Aim of the task
An exact copy of all the data is required, with pictures left out.

Supplied information
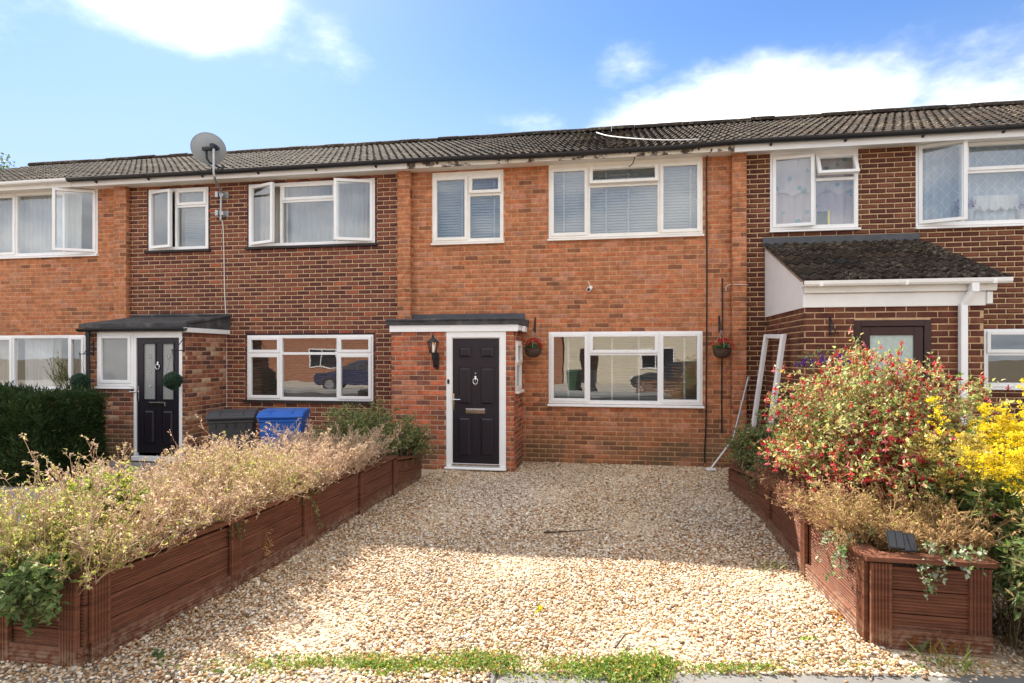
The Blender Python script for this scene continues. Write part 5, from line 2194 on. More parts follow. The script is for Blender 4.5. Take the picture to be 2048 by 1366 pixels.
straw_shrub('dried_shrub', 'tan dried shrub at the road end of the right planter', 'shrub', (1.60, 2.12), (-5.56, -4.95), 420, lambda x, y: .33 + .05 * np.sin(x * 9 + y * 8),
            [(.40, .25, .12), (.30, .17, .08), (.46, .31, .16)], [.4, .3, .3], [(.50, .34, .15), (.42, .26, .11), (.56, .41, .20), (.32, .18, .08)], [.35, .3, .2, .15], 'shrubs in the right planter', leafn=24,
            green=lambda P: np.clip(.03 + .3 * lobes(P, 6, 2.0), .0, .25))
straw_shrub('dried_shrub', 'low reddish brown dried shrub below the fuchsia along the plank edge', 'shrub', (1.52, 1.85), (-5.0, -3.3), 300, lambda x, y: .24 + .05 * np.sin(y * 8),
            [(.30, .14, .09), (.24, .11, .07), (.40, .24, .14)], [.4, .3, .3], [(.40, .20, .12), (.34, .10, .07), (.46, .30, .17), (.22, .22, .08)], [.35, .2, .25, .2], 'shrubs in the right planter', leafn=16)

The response
The Blender Python script for this scene continues. Write part 5, from line 2194 on. More parts follow. The script is for Blender 4.5. Take the picture to be 2048 by 1366 pixels.
straw_shrub('dried_shrub', 'tan dried shrub at the road end of the right planter', 'shrub', (1.60, 2.12), (-5.56, -4.95), 420, lambda x, y: .33 + .05 * np.sin(x * 9 + y * 8),
            [(.40, .25, .12), (.30, .17, .08), (.46, .31, .16)], [.4, .3, .3], [(.50, .34, .15), (.42, .26, .11), (.56, .41, .20), (.32, .18, .08)], [.35, .3, .2, .15], 'shrubs in the right planter', leafn=24,
            green=lambda P: np.clip(.03 + .3 * lobes(P, 6, 2.0), .0, .25))
straw_shrub('dried_shrub', 'low reddish brown dried shrub below the fuchsia along the plank edge', 'shrub', (1.52, 1.85), (-5.0, -3.3), 300, lambda x, y: .24 + .05 * np.sin(y * 8),
            [(.30, .14, .09), (.24, .11, .07), (.40, .24, .14)], [.4, .3, .3], [(.40, .20, .12), (.34, .10, .07), (.46, .30, .17), (.22, .22, .08)], [.35, .2, .25, .2], 'shrubs in the right planter', leafn=16)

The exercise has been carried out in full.